Poor Faustus, who ached
to resolve ambiguity,
worse a sin than all the deadlies,
Faust, who wanted more books, like me.
But down here we don’t think of choosing,
we have no words for one or the other,
down here no one says no. (“Curriculum of the Sea, 84)
Since “down here no one says no,” Chernicoff’s mermaid is quite ecumenical: “We have a Mer-Christ, a powerful swimmer, / who comes among us and blesses the serpents” (“The Mermaid’s Passion,” 86), but she also acknowledges “The Hasids of the Catskills... / who swim in their one book” and “may even be merfolk themselves” (“Who Knows,” 87). To dwell beneath the sea is to “write as one lifted back through the green, / ...like the ocean / were language, were father and mother” (“Like the Ocean Were Language,” 94), for it is only in writing that spiritual truths are revealed.

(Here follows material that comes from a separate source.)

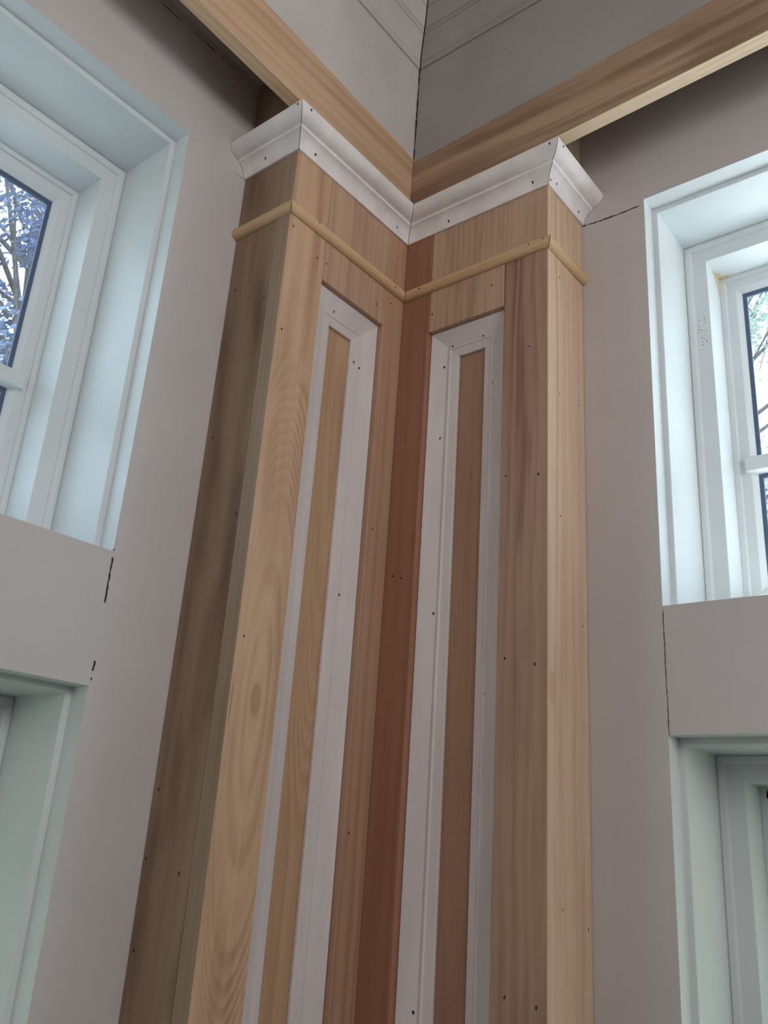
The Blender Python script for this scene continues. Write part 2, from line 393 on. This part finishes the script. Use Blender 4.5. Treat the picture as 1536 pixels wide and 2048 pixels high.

Chernicoff knows her calling to be that of revelator, and though there is an easygoing quality to much of her work, there are moments of intense prophetic utterance as well. In his introduction to Chernicoff’s poems in Cæsura, Michael Boughn observes that “Her music resonates with a distant but immediate echo of Emily Dickinson’s fearless spiritual ordeal recorded in her broken, stuttering hymns.” This is nowhere more apparent than in the poem “I” (the quotation marks around the pronoun are part of the title), in which, as in some of Dickinson’s most harrowing religious lyrics, Chernicoff interrogates her own poetic identity, challenging any conventional understanding of the “self,” including that of gender. (I am thinking, for instance, of Dickinson’s “I’m ceded – I’ve stopped being Theirs” or “My Life had stood – a Loaded Gun.”) This challenge arises because divinity both exalts and humbles the poet. “I must be Ariel,” she announces, but it is not Prospero whom she serves. Here are the last stanzas of this extraordinary poem:
plucking the string
that makes the air roar
a lion of god.
I come with a thought
like the cool fire of justice,
the instructive wrath
of a merciful fish,
the brightest thing in the sky.
I can’t refuse him, am I myself?
For him I devised a catastrophe
on the altar of my own heart,
and it has made me strange
and close with feeling,
the tender prisoner of an air.
My alibi is a lullaby,
a lull, a spell,
I am only an alloy
like laughter,
a prayer
or rumor,
invisible ink
oracular as a girl,
brief as a girl,
as free as a thought
coming true,
to the syllable. (98-99)
Shakespeare’s airy sprite takes his name from a number of obscure references in the Hebrew Scriptures, along with later mystic texts and angelologies. In Chernicoff’s myth (for she is, again, inventing a new myth), the poet is transformed into a rhapsodic “lion of god” through having devised a “catastrophe / on the altar of my own heart,” keeping in mind that a catastrophe is literally an overturning, a sudden, overpowering end. She becomes “the tender prisoner of an air,” compelled to sing the song of the Lord. In the bravura play of rhyme and alliteration that marks the last stanza, she ironically presents herself as a mere girl, but also as an “alloy,” part human, part divine, “free as a thought / coming true, / to the syllable.” She is free to express the truth, faithful “to the syllable,” the same phrase that Ariel in The Tempest uses in acknowledging obedience—and the promise of freedom—to Prospero. In these lines, Chernicoff embraces her poetic freedom, and in doing so, embraces her readers as well. Hopefully, more and more will be drawn to her wonderous poems.